▸ Work to do
Output the data below in full, byte for byte. Nothing may differ.

▸ Stored data
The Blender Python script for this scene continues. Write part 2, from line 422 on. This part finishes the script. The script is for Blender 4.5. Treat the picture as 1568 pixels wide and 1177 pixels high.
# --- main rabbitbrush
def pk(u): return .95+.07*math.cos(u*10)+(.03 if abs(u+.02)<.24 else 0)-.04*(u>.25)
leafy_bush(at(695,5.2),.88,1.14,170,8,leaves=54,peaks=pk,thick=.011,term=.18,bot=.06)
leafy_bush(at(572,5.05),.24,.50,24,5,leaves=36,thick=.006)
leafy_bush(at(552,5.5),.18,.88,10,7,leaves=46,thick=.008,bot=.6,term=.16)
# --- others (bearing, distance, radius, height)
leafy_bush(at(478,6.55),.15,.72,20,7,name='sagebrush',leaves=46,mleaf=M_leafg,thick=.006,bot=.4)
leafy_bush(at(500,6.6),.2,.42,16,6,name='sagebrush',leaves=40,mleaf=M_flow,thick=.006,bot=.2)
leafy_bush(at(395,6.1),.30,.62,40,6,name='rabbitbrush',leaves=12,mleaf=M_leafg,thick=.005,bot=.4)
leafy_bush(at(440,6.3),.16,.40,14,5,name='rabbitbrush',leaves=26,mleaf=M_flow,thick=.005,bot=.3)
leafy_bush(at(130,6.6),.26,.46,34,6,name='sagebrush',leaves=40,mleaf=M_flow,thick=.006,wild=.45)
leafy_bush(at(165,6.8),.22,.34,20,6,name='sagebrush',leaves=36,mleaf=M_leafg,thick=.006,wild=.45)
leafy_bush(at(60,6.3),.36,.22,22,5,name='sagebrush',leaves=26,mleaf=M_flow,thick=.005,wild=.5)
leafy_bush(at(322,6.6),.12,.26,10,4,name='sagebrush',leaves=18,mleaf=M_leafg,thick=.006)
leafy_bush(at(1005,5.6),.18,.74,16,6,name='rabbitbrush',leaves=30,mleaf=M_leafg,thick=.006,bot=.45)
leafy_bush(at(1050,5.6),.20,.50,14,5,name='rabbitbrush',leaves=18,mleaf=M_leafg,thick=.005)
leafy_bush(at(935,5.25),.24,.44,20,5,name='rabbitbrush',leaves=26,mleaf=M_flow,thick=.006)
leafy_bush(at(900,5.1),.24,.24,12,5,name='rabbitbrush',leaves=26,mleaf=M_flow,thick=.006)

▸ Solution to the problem
The Blender Python script for this scene continues. Write part 2, from line 422 on. This part finishes the script. The script is for Blender 4.5. Treat the picture as 1568 pixels wide and 1177 pixels high.
# --- main rabbitbrush
def pk(u): return .95+.07*math.cos(u*10)+(.03 if abs(u+.02)<.24 else 0)-.04*(u>.25)
leafy_bush(at(695,5.2),.88,1.14,170,8,leaves=54,peaks=pk,thick=.011,term=.18,bot=.06)
leafy_bush(at(572,5.05),.24,.50,24,5,leaves=36,thick=.006)
leafy_bush(at(552,5.5),.18,.88,10,7,leaves=46,thick=.008,bot=.6,term=.16)
# --- others (bearing, distance, radius, height)
leafy_bush(at(478,6.55),.15,.72,20,7,name='sagebrush',leaves=46,mleaf=M_leafg,thick=.006,bot=.4)
leafy_bush(at(500,6.6),.2,.42,16,6,name='sagebrush',leaves=40,mleaf=M_flow,thick=.006,bot=.2)
leafy_bush(at(395,6.1),.30,.62,40,6,name='rabbitbrush',leaves=12,mleaf=M_leafg,thick=.005,bot=.4)
leafy_bush(at(440,6.3),.16,.40,14,5,name='rabbitbrush',leaves=26,mleaf=M_flow,thick=.005,bot=.3)
leafy_bush(at(130,6.6),.26,.46,34,6,name='sagebrush',leaves=40,mleaf=M_flow,thick=.006,wild=.45)
leafy_bush(at(165,6.8),.22,.34,20,6,name='sagebrush',leaves=36,mleaf=M_leafg,thick=.006,wild=.45)
leafy_bush(at(60,6.3),.36,.22,22,5,name='sagebrush',leaves=26,mleaf=M_flow,thick=.005,wild=.5)
leafy_bush(at(322,6.6),.12,.26,10,4,name='sagebrush',leaves=18,mleaf=M_leafg,thick=.006)
leafy_bush(at(1005,5.6),.18,.74,16,6,name='rabbitbrush',leaves=30,mleaf=M_leafg,thick=.006,bot=.45)
leafy_bush(at(1050,5.6),.20,.50,14,5,name='rabbitbrush',leaves=18,mleaf=M_leafg,thick=.005)
leafy_bush(at(935,5.25),.24,.44,20,5,name='rabbitbrush',leaves=26,mleaf=M_flow,thick=.006)
leafy_bush(at(900,5.1),.24,.24,12,5,name='rabbitbrush',leaves=26,mleaf=M_flow,thick=.006)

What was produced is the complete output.